After the gift shop, the next room has a glass case containing Bobby Abreu’s #53 Phillies uniform. Talk about being put on metaphor alert.
Hershey
By coincidence, I was vacationing the same place Dr. Manhattan was this week – Hershey, PA. And lemme tellya, Milton Hershey could have taught the pharoahs a thing or two. His name is on the town, it’s on the candy company, it’s on the amusement park, it’s on a school he endowed with $60 million in 1918, there’s a statue of him at the amusement park and biographical filmstrips, there are even Kiss-shaped streetlamps on Chocolate Avenue (which intersects with Cocoa).
OK, out of time – short takes on some things I may or may not have time to revisit later: we saw more Amish people at Gettysburg than we did in Amish country; we saw Ratatouille in the theater, and it was no Incredibles but still very entertaining; and Jesus must have a good press agent in Central PA because He has one heck of a lot of billboards in the area.

7 thoughts on “Pennsylvania Travelogue”

  1. Phillie fans hate Pat Burrell, and they hated Bobby Abreu.
    (Of course, they hated Mike Schmidt for many years too.)
    What the hell is wrong with these people?

  2. If you came down from NYC, you went the wrong way if you drove through “through miles of all-black neighborhoods”. CBP, like the other Philly arenas, are in South Philly.
    FWIW, I was across the street from you that afternoon seeing The Wiggles with my family. I tried to talk them into going to the game afterwards, but alas, they were tired.
    The Tut exhibit is pretty impressive. In conjunction with it is a geocaching tour of the city that is interesting to complete. If I had realized you were traveling to Philly, I would have steered you to my shutterspots.

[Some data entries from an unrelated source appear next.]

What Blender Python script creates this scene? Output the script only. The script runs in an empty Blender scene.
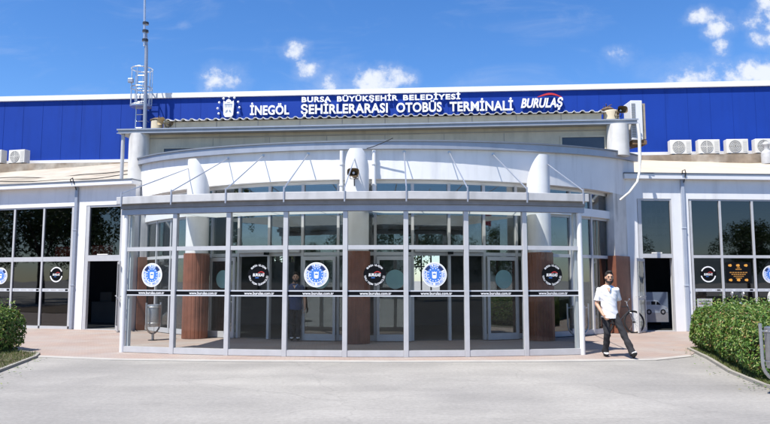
import bpy, bmesh, math, random
from mathutils import Vector, Matrix
R_ = math.radians
random.seed(7)
sc = bpy.context.scene
COL = sc.collection

# ------------------------------------------------------------------ camera
cam = bpy.data.cameras.new('camera')
camo = bpy.data.objects.new('camera', cam); COL.objects.link(camo)
camo.location = (0, 0, 1.6)
camo.rotation_euler = (R_(90) + math.atan(0.1), 0, 0)
cam.sensor_width = 36.0; cam.lens = 31.8
cam.clip_start = 0.1; cam.clip_end = 3000
sc.camera = camo

# ------------------------------------------------------------------ light
SUN_AZ, SUN_EL = 43.0, 62.0          # degrees left of straight behind the camera, height
sd = Vector((-math.sin(R_(SUN_AZ))*math.cos(R_(SUN_EL)), -math.cos(R_(SUN_AZ))*math.cos(R_(SUN_EL)), math.sin(R_(SUN_EL))))
sl = bpy.data.lights.new('sun', 'SUN'); sl.energy = 5.0; sl.angle = R_(0.53); sl.color = (1.0, 0.955, 0.885)
slo = bpy.data.objects.new('sun', sl); COL.objects.link(slo)
slo.rotation_euler = sd.to_track_quat('Z', 'Y').to_euler(); slo.location = (-20, -20, 40)

sc.view_settings.view_transform = 'Standard'; sc.view_settings.look = 'None'
sc.view_settings.gamma = 1.0; sc.view_settings.exposure = 0.66
sc.view_settings.use_curve_mapping = False
sc.cycles.max_bounces = 8; sc.cycles.transparent_max_bounces = 24
sc.cycles.diffuse_bounces = 4; sc.cycles.glossy_bounces = 4
sc.cycles.caustics_reflective = False; sc.cycles.caustics_refractive = False
sc.cycles.use_denoising = True

def world():
    w = bpy.data.worlds.new('World'); sc.world = w; w.use_nodes = True
    nt = w.node_tree; N = nt.nodes; L = nt.links; N.clear()
    out = N.new('ShaderNodeOutputWorld'); bg = N.new('ShaderNodeBackground')
    sky = N.new('ShaderNodeTexSky'); sky.sky_type = 'NISHITA'; sky.sun_disc = False
    sky.sun_elevation = R_(SUN_EL); sky.sun_rotation = R_(180 + SUN_AZ)
    sky.altitude = 300; sky.air_density = 1.0; sky.dust_density = 0.25; sky.ozone_density = 2.0
    hs = N.new('ShaderNodeHueSaturation'); hs.inputs['Saturation'].default_value = 1.26; hs.inputs['Value'].default_value = 1.3
    L.new(sky.outputs[0], hs.inputs['Color'])
    tn = N.new('ShaderNodeMix'); tn.data_type = 'RGBA'; tn.blend_type = 'MULTIPLY'; tn.inputs['Factor'].default_value = 1; tn.inputs['B'].default_value = (.86, .96, 1.16, 1)
    L.new(hs.outputs[0], tn.inputs['A'])
    tc = N.new('ShaderNodeTexCoord'); sp = N.new('ShaderNodeSeparateXYZ'); L.new(tc.outputs['Generated'], sp.inputs[0])
    def M(op, a, b=None, c=None):
        n = N.new('ShaderNodeMath'); n.operation = op
        for i, v in enumerate((a, b, c)):
            if v is None: continue
            if isinstance(v, (int, float)): n.inputs[i].default_value = v
            else: L.new(v, n.inputs[i])
        return n.outputs[0]
    ysafe = M('MAXIMUM', sp.outputs[1], 0.02)
    gx = M('DIVIDE', sp.outputs[0], ysafe); gz = M('DIVIDE', sp.outputs[2], ysafe)
    cb = N.new('ShaderNodeCombineXYZ'); L.new(gx, cb.inputs[0]); L.new(gz, cb.inputs[1])
    nz = N.new('ShaderNodeTexNoise'); nz.inputs['Scale'].default_value = 24; nz.inputs['Detail'].default_value = 12; nz.inputs['Roughness'].default_value = 0.64
    L.new(cb.outputs[0], nz.inputs['Vector'])
    nw = N.new('ShaderNodeTexNoise'); nw.inputs['Scale'].default_value = 11; nw.inputs['Detail'].default_value = 3
    L.new(cb.outputs[0], nw.inputs['Vector'])
    c_, s_ = math.cos(math.atan(.1)), math.sin(math.atan(.1))
    best = None
    # cloud banks: direction (as seen over the roof line), half sizes
    for (px, py, rx, ry, k) in [(183,25,6,4,.55),(225,79,20,14,.8),(297,50,12,9,.75),(309,68,12,9,.75),(331,83,12,10,.85),(372,82,30,15,1),(402,78,16,10,.9),
                              (706,17,21,9,1),(718,30,15,12,1),(722,46,10,12,.9),(712,76,34,17,1),(758,74,32,17,1),(692,82,26,12,1),
                              (772,22,24,14,1),(764,40,16,11,.9),(770,4,16,9,.9),(820,40,40,30,1),(622,54,12,7,.5),(450,-40,60,14,.7),(880,-10,60,30,1),(-60,60,30,10,.8)]:
        a = (px-385)/680.; b = -(py-212)/680.
        dx, dy, dz = a, c_-b*s_, s_+b*c_
        cx, cz = dx/dy, dz/dy
        ex = M('DIVIDE', M('SUBTRACT', gx, cx), rx/680.*1.25); ez = M('DIVIDE', M('SUBTRACT', gz, cz), ry/680.*1.25)
        d = M('ADD', M('MULTIPLY', ex, ex), M('MULTIPLY', ez, ez))
        v = M('MULTIPLY', M('SUBTRACT', 1.0, d), k)
        best = v if best is None else M('MAXIMUM', best, v)
    dens = M('ADD', M('MULTIPLY', M('MAXIMUM', best, -1.0), 0.55), M('ADD', M('MULTIPLY', M('SUBTRACT', nz.outputs[0], 0.5), 1.9), M('MULTIPLY', M('SUBTRACT', nw.outputs[0], 0.5), 0.8)))
    mr = N.new('ShaderNodeMapRange'); mr.interpolation_type = 'SMOOTHSTEP'
    mr.inputs['From Min'].default_value = 0.02; mr.inputs['From Max'].default_value = 0.62
    L.new(dens, mr.inputs['Value'])
    infront = M('GREATER_THAN', sp.outputs[1], 0.05)
    mpw = N.new('ShaderNodeMapping'); mpw.inputs['Scale'].default_value = (1.3, 4.2, 1); mpw.inputs['Rotation'].default_value = (0, 0, .35); L.new(cb.outputs[0], mpw.inputs[0])
    nh = N.new('ShaderNodeTexNoise'); nh.inputs['Scale'].default_value = 3.2; nh.inputs['Detail'].default_value = 10; nh.inputs['Roughness'].default_value = .6; nh.inputs['Distortion'].default_value = .6; L.new(mpw.outputs[0], nh.inputs['Vector'])
    mh = N.new('ShaderNodeMapRange'); mh.interpolation_type = 'SMOOTHSTEP'; mh.inputs['From Min'].default_value = .48; mh.inputs['From Max'].default_value = .85; mh.inputs['To Max'].default_value = .34; L.new(nh.outputs[0], mh.inputs['Value'])
    halo = N.new('ShaderNodeMapRange'); halo.interpolation_type = 'SMOOTHSTEP'; halo.inputs['From Min'].default_value = -.45; halo.inputs['From Max'].default_value = .6; halo.inputs['To Max'].default_value = .22; L.new(dens, halo.inputs['Value'])
    fac = M('MULTIPLY', M('MAXIMUM', M('MULTIPLY', mr.outputs[0], 0.9), M('ADD', mh.outputs[0], halo.outputs[0])), infront)
    mix = N.new('ShaderNodeMix'); mix.data_type = 'RGBA'
    L.new(fac, mix.inputs['Factor']); L.new(tn.outputs['Result'], mix.inputs['A'])
    cc = N.new('ShaderNodeMix'); cc.data_type = 'RGBA'
    cc.inputs['A'].default_value = (5.2, 5.9, 7.4, 1); cc.inputs['B'].default_value = (7.6, 7.9, 8.4, 1)
    L.new(mr.outputs[0], cc.inputs['Factor'])
    L.new(cc.outputs['Result'], mix.inputs['B'])
    L.new(mix.outputs['Result'], bg.inputs[0]); bg.inputs[1].default_value = 0.08
    L.new(bg.outputs[0], out.inputs[0])
world()

# ------------------------------------------------------------------ materials
def mat(name, col, rough=0.6, var=0.06, scale=3.0, metal=0.0, bump=0.0, bscale=40, streak=0.0, spec=0.5, col2=None, thresh=None):
    m = bpy.data.materials.new(name); m.use_nodes = True
    nt = m.node_tree; N = nt.nodes; L = nt.links
    p = N['Principled BSDF']; p.inputs['Roughness'].default_value = rough; p.inputs['Metallic'].default_value = metal
    p.inputs['Specular IOR Level'].default_value = spec
    tc = N.new('ShaderNodeTexCoord')
    nz = N.new('ShaderNodeTexNoise'); nz.inputs['Scale'].default_value = scale; nz.inputs['Detail'].default_value = 6; nz.inputs['Roughness'].default_value = .6
    L.new(tc.outputs['Object'], nz.inputs['Vector'])
    rp = N.new('ShaderNodeMapRange'); rp.inputs['From Min'].default_value = .3; rp.inputs['From Max'].default_value = .7
    rp.inputs['To Min'].default_value = 1-var; rp.inputs['To Max'].default_value = 1+var
    L.new(nz.outputs[0], rp.inputs['Value'])
    mx = N.new('ShaderNodeVectorMath'); mx.operation = 'SCALE'
    if col2:
        cm = N.new('ShaderNodeMix'); cm.data_type = 'RGBA'; cm.inputs['A'].default_value = (*col, 1); cm.inputs['B'].default_value = (*col2, 1)
        t = N.new('ShaderNodeMapRange'); lo, hi = thresh or (.4, .6); t.inputs['From Min'].default_value = lo; t.inputs['From Max'].default_value = hi
        n2 = N.new('ShaderNodeTexNoise'); n2.inputs['Scale'].default_value = scale*.37; n2.inputs['Detail'].default_value = 5
        L.new(tc.outputs['Object'], n2.inputs['Vector']); L.new(n2.outputs[0], t.inputs['Value']); L.new(t.outputs[0], cm.inputs['Factor'])
        L.new(cm.outputs['Result'], mx.inputs[0])
    else:
        mx.inputs[0].default_value = col
    last = rp.outputs[0]
    if streak > 0:
        mp = N.new('ShaderNodeMapping'); mp.inputs['Scale'].default_value = (1.7, 1.7, .22); L.new(tc.outputs['Object'], mp.inputs[0])
        ns = N.new('ShaderNodeTexNoise'); ns.inputs['Scale'].default_value = 2.2; ns.inputs['Detail'].default_value = 5; L.new(mp.outputs[0], ns.inputs['Vector'])
        r2 = N.new('ShaderNodeMapRange'); r2.inputs['From Min'].default_value = .5; r2.inputs['From Max'].default_value = .75
        r2.inputs['To Min'].default_value = 1; r2.inputs['To Max'].default_value = 1-streak; L.new(ns.outputs[0], r2.inputs['Value'])
        mm = N.new('ShaderNodeMath'); mm.operation = 'MULTIPLY'; L.new(last, mm.inputs[0]); L.new(r2.outputs[0], mm.inputs[1]); last = mm.outputs[0]
    L.new(last, mx.inputs['Scale']); L.new(mx.outputs[0], p.inputs['Base Color'])
    if bump > 0:
        nb = N.new('ShaderNodeTexNoise'); nb.inputs['Scale'].default_value = bscale; nb.inputs['Detail'].default_value = 4
        L.new(tc.outputs['Object'], nb.inputs['Vector'])
        b = N.new('ShaderNodeBump'); b.inputs['Strength'].default_value = bump; b.inputs['Distance'].default_value = .02
        L.new(nb.outputs[0], b.inputs['Height']); L.new(b.outputs[0], p.inputs['Normal'])
    return m

def glass(name, tint, refl=0.07):
    m = bpy.data.materials.new(name); m.use_nodes = True
    nt = m.node_tree; N = nt.nodes; L = nt.links; N.clear()
    out = N.new('ShaderNodeOutputMaterial'); t = N.new('ShaderNodeBsdfTransparent'); t.inputs[0].default_value = (*tint, 1)
    g = N.new('ShaderNodeBsdfGlossy'); g.inputs['Roughness'].default_value = 0.015
    tc = N.new('ShaderNodeTexCoord'); nz = N.new('ShaderNodeTexNoise'); nz.inputs['Scale'].default_value = .9; nz.inputs['Detail'].default_value = 1
    L.new(tc.outputs['Object'], nz.inputs['Vector'])
    bp = N.new('ShaderNodeBump'); bp.inputs['Strength'].default_value = .12; bp.inputs['Distance'].default_value = .02; L.new(nz.outputs[0], bp.inputs['Height']); L.new(bp.outputs[0], g.inputs['Normal'])
    lw = N.new('ShaderNodeLayerWeight'); lw.inputs['Blend'].default_value = .5
    pw = N.new('ShaderNodeMath'); pw.operation = 'POWER'; pw.inputs[1].default_value = 4.5; L.new(lw.outputs['Facing'], pw.inputs[0])
    ma = N.new('ShaderNodeMath'); ma.operation = 'MULTIPLY_ADD'; ma.inputs[1].default_value = 1-refl; ma.inputs[2].default_value = refl; L.new(pw.outputs[0], ma.inputs[0])
    mx = N.new('ShaderNodeMixShader'); L.new(ma.outputs[0], mx.inputs[0]); L.new(t.outputs[0], mx.inputs[1]); L.new(g.outputs[0], mx.inputs[2])
    L.new(mx.outputs[0], out.inputs[0]); return m

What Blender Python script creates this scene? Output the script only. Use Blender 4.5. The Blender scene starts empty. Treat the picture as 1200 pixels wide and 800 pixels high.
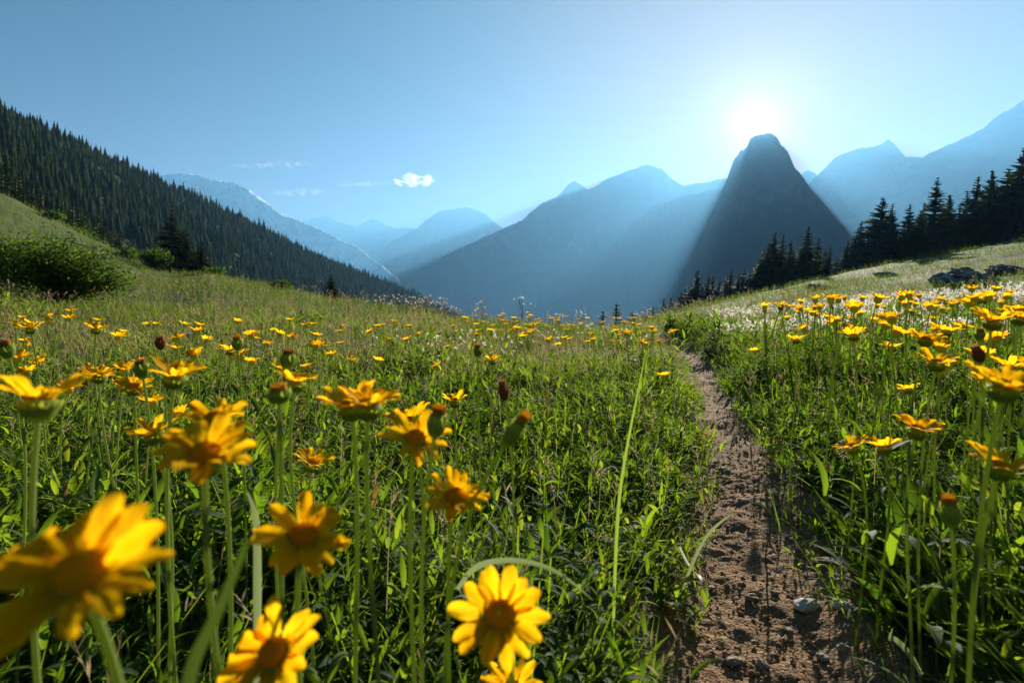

  3. No Scranton? The Crank missed out on visiting the home of his favorite US Senator and the AAA affiliate of his second favorite baseball team in New York. Too bad.

  4. I agree 110% on the Franklin Institute Tut exhibit; it is a ripoff from beginning to end. All the museum’s marketing is around the mini-sarcophagus, which they show in extreme close-up. And it looks so much like the large sarcophagus that anyone would think that, well, you know, they have the real one lying around somewhere, except that they don’t. Not that there’s not interesting stuff — and there is a big sarcophagus of Tut’s mother-in-law or whoever it is — but it’s a major letdown nonetheless.